SETI (Search for ExtraTerrestrial Intelligence) investigators keep trying to capture every signal that might be suspicious. Unfortunately, most of these have turned out to be radio and other signals spewed out by cosmic phenomena such as black hole mergers or neutron stars, among other things. Some were signals from tech on Earth that hit a hypersensitive antenna the wrong way. Researcher Jacob Haqq-Misra of NexSS (Nexus for Exoplanet Systems), who led a study recently posted to the preprint server arXiv, has other ideas on what to look for.

“A mission like LUVOIR could detect detect laser signals and pollution such as NO2,” he told SYFY WIRE. “Large ground-based telescopes like the Giant Magellan Telescope and the Thirty Meter Telescope could enable us to find Earth-sized planets and analyze their atmospheres.”

LUVOIR, or Large Ultraviolet Optical Infrared Surveyor, is a proposed NASA telescope that could pick up traces of alien smog. Nitrogen dioxide is often released by industrial processes here on Earth that involve combustion. While LUVOIR would still be able to detect biosignatures, it would also be able to pick up on unusually high atmospheric NO2 levels by observing what spectra are coming from an exoplanet. If there are aliens out there who think like us, it is possible that their industries are not too different and also have similar by-products.

Next to being able to detect NO2 from how it absorbs visible light, LUVOIR could potentially detect laser beams and other signals that are directly aimed at Earth. Maybe they are being directed at us by (hypothetical) aliens trying to get in touch. After the disappointment of another group of researchers when they searched the galactic center for potential technosignatures, essentially phoning E.T. and getting a dead signal, something like this would be unbelievable.

It isn’t just NO2. Other industrial pollutants that future SETI missions will be watching out for include chlorofluorocarbons, or CFCs, that might be floating around in an exoplanet’s atmosphere. LIFE, Origins and MIRECLE are mission concepts that could possibly find such molecules. There are also advantages to using huge upcoming ground telescopes here on terra firma.

“The Giant Magellan Telescope (GMT) and the Thirty Meter Telescope (TMT) can search for biosignature gases, like oxygen, that might indicate life, as well as technosignature gases, like NO2, that might indicate technology,” said Haqq-Misra.

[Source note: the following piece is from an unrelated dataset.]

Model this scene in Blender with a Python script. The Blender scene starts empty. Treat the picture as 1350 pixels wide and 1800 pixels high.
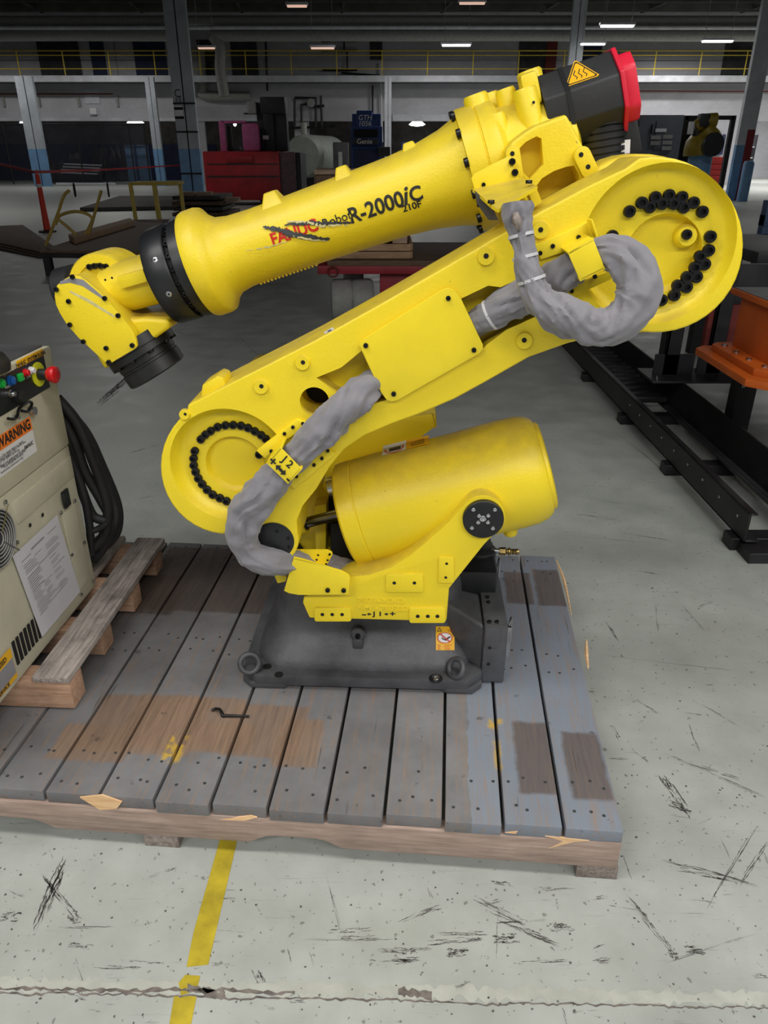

Both of these telescopes are ELTs or extremely large telescopes that will open their eyes to the stars in the next decade, and the European Extremely Large Telescope or E-ELT will start skywatching in 2027. The GMT and TMT will take a closer look at exoplanets that have already been discovered by missions such as ESA’s CHEOPS or NASA’s TESS. They will also be looking towards red dwarf stars for orbiting planets that may be habitable — or inhabited.

Red dwarfs are the most common stars out there, but while their dimmer light could mean ideal conditions for life to thrive, even on planets that are rather close, it also means that they are more difficult to see. The GMT and TMT will both be powerful enough to observe red dwarfs and the atmospheres of the planets that orbit them. Far-Infrared Probes (FIRs) are another option. These still exist in theory, but if brought to life, their proposed range for detecting wavelengths would be able to search for mega-technosignatures such as Dyson Spheres, which are powered by stars. Something like this is known as an extraterrestrial artifact.

There could still be false positives. Even though there are more anthropogenic sources for NO2 on Earth than there are natural sources, whether or not that means aliens depends on what is producing it. Haqq-Misra and other scientists looking for elusive extraterrestrial life will need to create computer models to have an idea of what kinds of atmospheres they are seeking and back their observations by doing repeated follow-ups with other searches for alien tech.

“We would ultimately need to convince ourselves that the NO2 — along with whatever other gases are present in the planet's atmosphere — could not have any major sources other than technology,” he said.

If you want to believe, think of this: What are the chances that, in this entire universe, we are the only form of intelligent life for billions and trillions and quadrillions of light-years around? There has to be someone out there.